A diferencia de cualquier arte, que no tiene más constreñimientos que la imaginación y la potencia del artista, las palabras del derecho, cuando las dice el juez, tienen el límite de su sentido posible, y de las demás normas. La materia sobre la que el juez ejerce su arte no la ha escogido él, ni le toca modelarla a su arbitrio: la autoridad que se le ha conferido para aplicarlas tiene límites internos y externos, y solo en la medida en que se resguarden, tiene valor lo decidido y satisface la función que se le ha asignado.

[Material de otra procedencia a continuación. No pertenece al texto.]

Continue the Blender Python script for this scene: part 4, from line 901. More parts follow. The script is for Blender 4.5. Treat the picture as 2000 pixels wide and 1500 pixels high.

Por ello, también a diferencia del artista, el juez se viste de las normas, los procedimientos y las razones compartidas que subyacen a ellos. Esa autoridad lo dota del poder de transformar el mundo, pero también lo oculta como individuo. No son sus deseos peculiares ni su especial apreciación de las cosas las que deben expresarse: son aquellas que constituyen el derecho y que él aplica al caso concreto. Son las palabras de todos. Y es por ello que, al hacerlo, el juez debe adoptar decisiones y ofrecer razones que las justifiquen y que intersubjetivamente se comparten.

El derecho es un arte. Aplicarlo tiene el desafío de encontrar en las palabras y en las prescripciones que las contienen, la solución a los conflictos concretos. Soluciones que respondan a esas normas, pero también a los valores de las que son reflejo; soluciones que permanezcan en el tiempo y tengan la potencialidad de orientar a futuro, preservando la confianza y la seguridad. Pero no solo es un arte. Es autoridad y violencia, y en su ejercicio condensa el poder simbólico y material que es de todos: la sociedad lo ha entregado a los jueces, y frente a ella son llamados a responder.